OBJECTIVE: Keep only the lines of the listing that include the word "empty", and copy them.

━━━ SUPPLIED ENTRIES ━━━

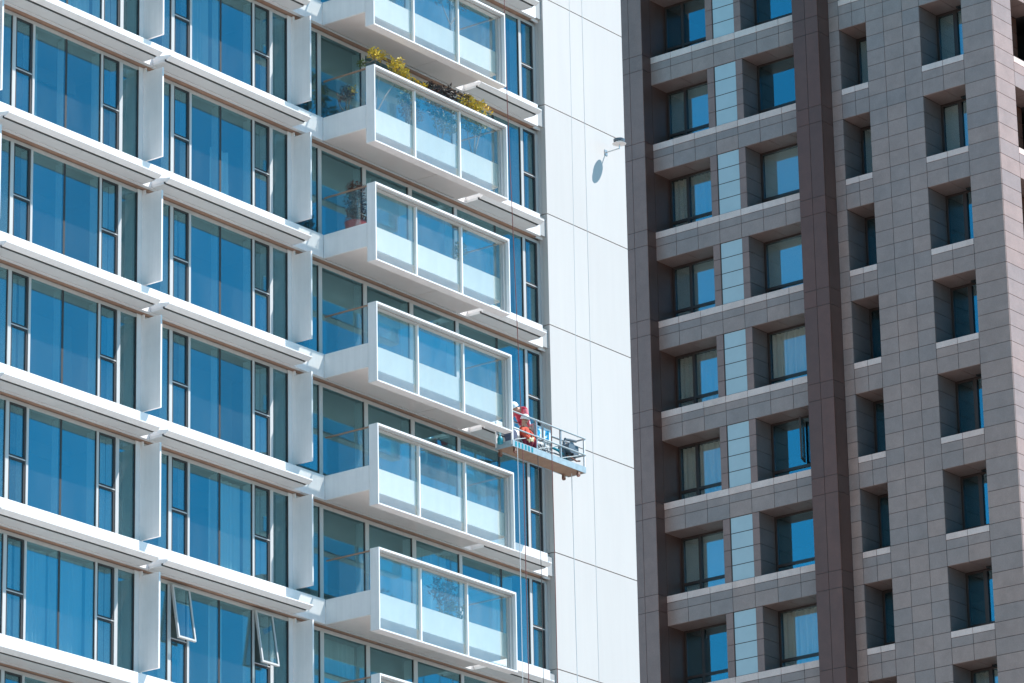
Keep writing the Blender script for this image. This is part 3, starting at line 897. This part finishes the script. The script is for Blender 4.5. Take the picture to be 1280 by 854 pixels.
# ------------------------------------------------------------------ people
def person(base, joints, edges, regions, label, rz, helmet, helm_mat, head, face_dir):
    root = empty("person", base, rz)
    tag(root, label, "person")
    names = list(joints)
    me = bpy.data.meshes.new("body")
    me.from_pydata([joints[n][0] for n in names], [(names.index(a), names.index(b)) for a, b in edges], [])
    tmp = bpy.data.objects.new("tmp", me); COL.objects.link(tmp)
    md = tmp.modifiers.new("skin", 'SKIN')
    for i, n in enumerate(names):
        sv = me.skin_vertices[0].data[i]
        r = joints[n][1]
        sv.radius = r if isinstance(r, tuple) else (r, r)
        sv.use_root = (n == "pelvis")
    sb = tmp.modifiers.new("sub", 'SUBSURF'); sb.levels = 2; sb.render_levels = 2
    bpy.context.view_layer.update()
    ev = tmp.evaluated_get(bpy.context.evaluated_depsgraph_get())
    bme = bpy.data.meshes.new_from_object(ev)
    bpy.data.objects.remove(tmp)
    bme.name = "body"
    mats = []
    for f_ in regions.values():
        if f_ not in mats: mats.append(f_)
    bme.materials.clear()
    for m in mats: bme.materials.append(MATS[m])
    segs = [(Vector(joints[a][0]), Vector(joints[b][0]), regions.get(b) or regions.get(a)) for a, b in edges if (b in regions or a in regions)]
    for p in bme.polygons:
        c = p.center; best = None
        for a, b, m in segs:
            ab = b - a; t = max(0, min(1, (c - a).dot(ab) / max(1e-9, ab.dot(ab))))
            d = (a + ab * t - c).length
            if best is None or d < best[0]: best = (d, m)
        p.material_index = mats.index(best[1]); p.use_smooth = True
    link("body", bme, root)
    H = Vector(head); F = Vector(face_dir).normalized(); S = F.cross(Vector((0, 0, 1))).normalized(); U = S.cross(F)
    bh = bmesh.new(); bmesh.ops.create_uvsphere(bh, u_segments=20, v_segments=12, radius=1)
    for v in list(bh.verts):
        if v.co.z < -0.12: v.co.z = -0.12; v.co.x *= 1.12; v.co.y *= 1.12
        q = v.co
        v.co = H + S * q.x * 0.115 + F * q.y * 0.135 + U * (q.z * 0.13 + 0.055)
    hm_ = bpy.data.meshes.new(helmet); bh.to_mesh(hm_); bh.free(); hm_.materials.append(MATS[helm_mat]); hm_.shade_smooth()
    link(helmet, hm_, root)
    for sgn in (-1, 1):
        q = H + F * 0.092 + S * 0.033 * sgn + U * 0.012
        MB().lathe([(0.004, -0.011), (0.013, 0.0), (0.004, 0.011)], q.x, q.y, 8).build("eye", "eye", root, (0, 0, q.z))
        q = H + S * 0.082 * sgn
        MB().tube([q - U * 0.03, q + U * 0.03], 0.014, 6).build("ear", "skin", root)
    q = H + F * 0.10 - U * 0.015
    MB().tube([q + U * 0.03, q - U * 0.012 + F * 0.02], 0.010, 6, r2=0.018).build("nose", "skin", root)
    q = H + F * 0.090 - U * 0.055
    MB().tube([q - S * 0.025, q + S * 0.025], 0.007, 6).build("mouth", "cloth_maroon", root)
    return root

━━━
━━━ SUPPLIED ENTRIES ━━━

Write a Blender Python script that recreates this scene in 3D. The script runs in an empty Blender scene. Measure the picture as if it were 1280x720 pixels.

━━━

THE OUTPUT:
    root = empty("person", base, rz)
Write a Blender Python script that recreates this scene in 3D. The script runs in an empty Blender scene. Measure the picture as if it were 1280x720 pixels.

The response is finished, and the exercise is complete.